- Records shown:
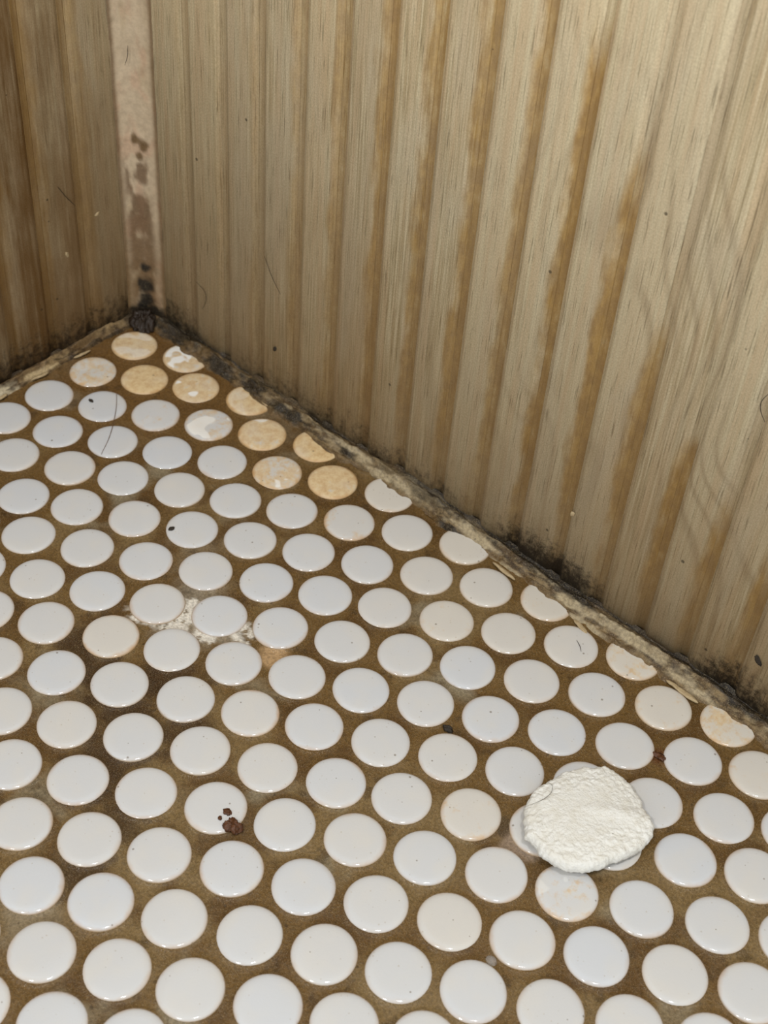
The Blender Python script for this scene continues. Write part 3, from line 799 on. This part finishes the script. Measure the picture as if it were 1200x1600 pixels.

==

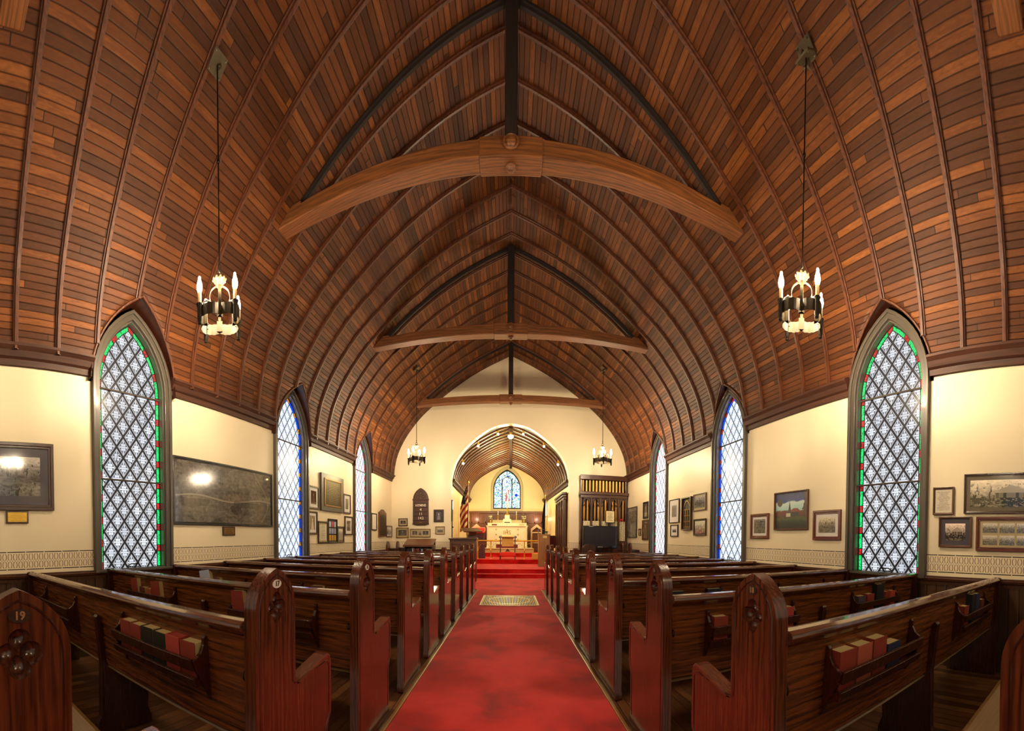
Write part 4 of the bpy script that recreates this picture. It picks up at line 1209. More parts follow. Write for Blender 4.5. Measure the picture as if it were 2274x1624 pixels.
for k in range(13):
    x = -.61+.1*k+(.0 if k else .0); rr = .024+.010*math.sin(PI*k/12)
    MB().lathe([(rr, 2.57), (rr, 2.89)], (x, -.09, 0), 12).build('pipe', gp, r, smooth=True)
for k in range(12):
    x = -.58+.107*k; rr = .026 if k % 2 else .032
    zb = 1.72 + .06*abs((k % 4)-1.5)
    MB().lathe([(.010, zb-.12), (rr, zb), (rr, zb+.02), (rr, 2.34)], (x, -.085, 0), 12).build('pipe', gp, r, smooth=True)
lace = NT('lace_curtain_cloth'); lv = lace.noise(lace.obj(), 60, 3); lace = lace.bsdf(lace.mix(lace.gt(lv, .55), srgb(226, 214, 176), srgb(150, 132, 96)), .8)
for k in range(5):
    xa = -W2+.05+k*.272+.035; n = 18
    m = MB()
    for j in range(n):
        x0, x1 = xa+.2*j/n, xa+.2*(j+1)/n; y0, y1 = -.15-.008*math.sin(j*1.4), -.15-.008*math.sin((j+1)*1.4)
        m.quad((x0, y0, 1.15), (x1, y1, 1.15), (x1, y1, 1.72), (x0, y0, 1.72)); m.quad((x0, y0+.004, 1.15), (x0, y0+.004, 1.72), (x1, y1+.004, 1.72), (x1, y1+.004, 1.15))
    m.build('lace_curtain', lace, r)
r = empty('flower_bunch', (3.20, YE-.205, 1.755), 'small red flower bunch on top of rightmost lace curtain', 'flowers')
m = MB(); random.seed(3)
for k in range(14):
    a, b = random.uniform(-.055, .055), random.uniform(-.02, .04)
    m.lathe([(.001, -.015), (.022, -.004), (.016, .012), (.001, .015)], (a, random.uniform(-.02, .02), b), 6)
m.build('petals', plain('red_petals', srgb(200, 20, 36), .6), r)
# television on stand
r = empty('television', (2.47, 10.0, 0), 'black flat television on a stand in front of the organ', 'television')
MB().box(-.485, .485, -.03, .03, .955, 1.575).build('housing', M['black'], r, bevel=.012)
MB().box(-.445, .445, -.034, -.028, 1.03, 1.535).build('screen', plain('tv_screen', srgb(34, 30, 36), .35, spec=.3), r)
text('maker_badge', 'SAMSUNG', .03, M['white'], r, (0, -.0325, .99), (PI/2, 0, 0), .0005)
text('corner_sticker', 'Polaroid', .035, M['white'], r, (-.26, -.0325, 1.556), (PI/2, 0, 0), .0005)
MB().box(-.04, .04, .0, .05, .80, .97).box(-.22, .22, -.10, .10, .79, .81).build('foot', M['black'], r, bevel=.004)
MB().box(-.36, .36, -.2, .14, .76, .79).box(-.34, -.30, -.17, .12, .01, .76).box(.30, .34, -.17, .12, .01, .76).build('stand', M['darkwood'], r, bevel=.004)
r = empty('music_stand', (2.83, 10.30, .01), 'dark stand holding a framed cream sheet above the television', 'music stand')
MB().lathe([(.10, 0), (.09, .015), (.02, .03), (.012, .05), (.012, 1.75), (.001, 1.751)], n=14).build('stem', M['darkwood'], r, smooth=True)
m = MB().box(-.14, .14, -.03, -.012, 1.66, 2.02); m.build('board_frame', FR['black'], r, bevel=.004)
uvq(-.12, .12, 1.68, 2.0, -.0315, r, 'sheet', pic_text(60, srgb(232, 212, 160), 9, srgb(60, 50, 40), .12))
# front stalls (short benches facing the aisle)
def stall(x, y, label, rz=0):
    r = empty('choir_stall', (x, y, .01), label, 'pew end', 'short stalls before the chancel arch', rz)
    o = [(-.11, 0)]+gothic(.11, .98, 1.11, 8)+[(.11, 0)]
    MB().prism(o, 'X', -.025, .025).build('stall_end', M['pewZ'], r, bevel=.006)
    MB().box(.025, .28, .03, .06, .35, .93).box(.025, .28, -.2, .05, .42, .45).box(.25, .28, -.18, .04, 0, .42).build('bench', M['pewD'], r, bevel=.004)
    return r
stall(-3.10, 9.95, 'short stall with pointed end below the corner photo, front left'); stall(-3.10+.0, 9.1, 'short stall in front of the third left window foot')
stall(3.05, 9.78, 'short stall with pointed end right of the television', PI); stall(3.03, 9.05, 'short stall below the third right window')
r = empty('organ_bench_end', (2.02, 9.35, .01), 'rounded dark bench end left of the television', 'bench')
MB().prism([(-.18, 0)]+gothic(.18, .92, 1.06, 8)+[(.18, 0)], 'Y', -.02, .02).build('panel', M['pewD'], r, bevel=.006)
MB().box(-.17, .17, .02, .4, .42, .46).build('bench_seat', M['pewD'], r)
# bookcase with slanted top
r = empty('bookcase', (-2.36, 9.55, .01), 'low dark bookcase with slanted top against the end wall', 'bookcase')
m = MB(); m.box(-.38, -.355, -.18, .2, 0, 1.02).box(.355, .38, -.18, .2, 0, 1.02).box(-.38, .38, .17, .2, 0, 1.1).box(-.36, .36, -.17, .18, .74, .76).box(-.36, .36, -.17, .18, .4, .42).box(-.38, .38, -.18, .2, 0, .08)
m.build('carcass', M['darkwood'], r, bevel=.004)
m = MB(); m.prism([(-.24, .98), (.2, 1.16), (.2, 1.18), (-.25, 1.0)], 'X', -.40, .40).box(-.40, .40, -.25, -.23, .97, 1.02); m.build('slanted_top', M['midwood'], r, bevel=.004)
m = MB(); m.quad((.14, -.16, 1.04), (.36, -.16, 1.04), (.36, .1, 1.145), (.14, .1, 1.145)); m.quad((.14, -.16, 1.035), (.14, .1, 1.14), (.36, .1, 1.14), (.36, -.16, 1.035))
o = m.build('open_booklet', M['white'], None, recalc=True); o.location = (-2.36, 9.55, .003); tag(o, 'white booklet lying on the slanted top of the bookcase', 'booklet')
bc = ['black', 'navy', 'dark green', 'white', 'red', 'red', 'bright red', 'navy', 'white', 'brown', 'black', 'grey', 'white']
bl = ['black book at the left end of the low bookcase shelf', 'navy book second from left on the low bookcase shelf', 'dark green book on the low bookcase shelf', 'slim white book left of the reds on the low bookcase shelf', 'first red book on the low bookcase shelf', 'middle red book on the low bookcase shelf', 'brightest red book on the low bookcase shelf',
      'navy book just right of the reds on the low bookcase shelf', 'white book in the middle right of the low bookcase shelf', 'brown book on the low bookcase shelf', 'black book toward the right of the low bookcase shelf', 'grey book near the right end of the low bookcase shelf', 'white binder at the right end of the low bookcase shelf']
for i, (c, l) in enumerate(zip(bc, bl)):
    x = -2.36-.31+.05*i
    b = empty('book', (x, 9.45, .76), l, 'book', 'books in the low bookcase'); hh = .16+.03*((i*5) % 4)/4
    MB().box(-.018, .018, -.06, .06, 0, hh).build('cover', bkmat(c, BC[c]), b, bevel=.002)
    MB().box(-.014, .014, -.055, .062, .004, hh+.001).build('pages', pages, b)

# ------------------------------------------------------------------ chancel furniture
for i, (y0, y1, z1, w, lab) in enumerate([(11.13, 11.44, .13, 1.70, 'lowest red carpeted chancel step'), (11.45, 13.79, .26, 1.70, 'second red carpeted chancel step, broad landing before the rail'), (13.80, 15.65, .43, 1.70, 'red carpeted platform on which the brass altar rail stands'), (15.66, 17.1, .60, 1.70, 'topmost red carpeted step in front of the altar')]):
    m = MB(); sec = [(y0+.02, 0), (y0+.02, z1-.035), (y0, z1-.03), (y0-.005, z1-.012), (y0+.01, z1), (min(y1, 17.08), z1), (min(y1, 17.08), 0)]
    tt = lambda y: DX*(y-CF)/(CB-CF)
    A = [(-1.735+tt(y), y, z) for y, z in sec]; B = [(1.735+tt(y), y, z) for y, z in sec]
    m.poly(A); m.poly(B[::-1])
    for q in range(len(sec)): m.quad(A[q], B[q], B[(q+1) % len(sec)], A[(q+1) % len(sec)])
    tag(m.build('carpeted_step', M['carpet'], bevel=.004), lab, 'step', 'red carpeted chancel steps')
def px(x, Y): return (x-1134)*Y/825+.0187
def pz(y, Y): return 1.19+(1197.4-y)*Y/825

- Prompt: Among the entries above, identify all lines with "part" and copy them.

- Exercise solution:
The Blender Python script for this scene continues. Write part 3, from line 799 on. This part finishes the script. Measure the picture as if it were 1200x1600 pixels.
Write part 4 of the bpy script that recreates this picture. It picks up at line 1209. More parts follow. Write for Blender 4.5. Measure the picture as if it were 2274x1624 pixels.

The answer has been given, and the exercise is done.